Un monde fou !

« Un monde fou ! » exprime ou même exclame le fait qu’une grande quantité d’individus sont rassemblés en un point et à un moment donnés que l’on n’attendait pas forcément, peut-être parce qu’elle n’a rien de naturel ou d’évident. Que la qualification évoquant la folie y soit associée a sans doute également ses raisons.

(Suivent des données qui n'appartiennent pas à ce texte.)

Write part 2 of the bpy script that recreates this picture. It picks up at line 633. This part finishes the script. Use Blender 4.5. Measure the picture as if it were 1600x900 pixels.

On connaît les pénétrantes études sur les foules, en particulier celle de Gustave Le Bon en psychologie sociale, reprise et complétée en y associant celui qui en parle nécessairement – la foule n’a en effet pas de parole – par Sigmund Freud dans sa « psychologie des masses et analyse du moi ». L’on sait depuis lors ce qu’il en est de l’identification et de la projection dans les autres qui y a cours pour les individus qui la constituent (*), et y abandonnent leur responsabilité personnelle par la même occasion. Quand on en considère les conséquences en termes d’intelligence collective, ce n’est à vrai dire pas très rassurant. Les sentiments éprouvés dans une foule peuvent bien être joyeux, comme lors d’un concert de musique populaire, ils n’en sont pas moins versatiles et peuvent à tout moment basculer dans des éclats hystériques par définition incontrôlés.

À l’occasion d’un séminaire universitaire de psychologie sociale, j’avais transcris ma propre observation des modifications intervenant au milieu d’une foule rassemblée pour un concert en plein air, passant de l’attention en général bienveillante qui est portée à son voisinage tant qu’il fait jour à un manque complet de considération pour autrui dès lors qu’il fait nuit, la transition s’opérant « doucement » avec la tombée progressive de celle-ci. Il y a bien sûr aussi des foules volontairement rassemblées dans un but de destruction, ou au contraire manifestant des intentions contestataires constructives. Au moment même de son rassemblement, la foule n’inspire cependant guère confiance et il n’y a pas lieu de s’en étonner.

Sans s’abandonner à la phobie de tels rassemblements de masse, auxquels il semble parfois difficile d’échapper et qui permettent aussi de faire pression sur l’opinion publique, on peut clairement préférer la rencontre du petit groupe plus ou moins choisi, la compagnie de quelques uns ou de couples pour se sentir dans des affinités ou même des échanges plus ou moins chaleureux, parfois conflictuels ou vifs, mais pouvant se discuter ; et donc avec une parole retrouvée plutôt que par les seuls slogans ou vociférations.

De façon tout à fait générale, on fait comme si ce grégarisme allait de soi et traduisait une tendance tellement évidente des individus envers les autres qu’elle n’aurait pas même à être questionnée. Si cet élan trouve effectivement son origine dans l’inouïe sensation physique et émotionnelle éprouvée avec le corps maternel ainsi qu’avec la parole plus ou moins distincte des deux parents à la naissance (à ma connaissance, l’homme et la femme ne sont sur ce plan pas encore interchangeables malgré l’ambiance de l’époque), il trouve sa limite dans le constat fait par ma belle-mère avec la sagesse qui lui est propre selon lequel on meurt toujours seul. Même entourés, je dirai pour ma part que naissance et mort sont vécues d’abord avec soi-même, nimbée dans l’amnésie infantile pour la première, plus ou moins pensée et admise par l’adulte pour la seconde. C’est sans doute la raison pour laquelle, loin de la foule mais aussi du groupe et même du couple (**), la méditation reste une activité si éminemment personnelle ; en l’occurrence pour méditer sur la folie du monde.


(*) Parfois par ceux qui la commentent en lui conférant une vie propre avec le plus grand sérieux professionnel et dans la plus profonde abstraction, je parle en particulier des sociologues.

(**) À vrai dire surtout du couple, là où les fantasmes fusionnels des plus répandus trouvent un développement ordinaire et quotidien que la foule ne lui dispute certainement pas.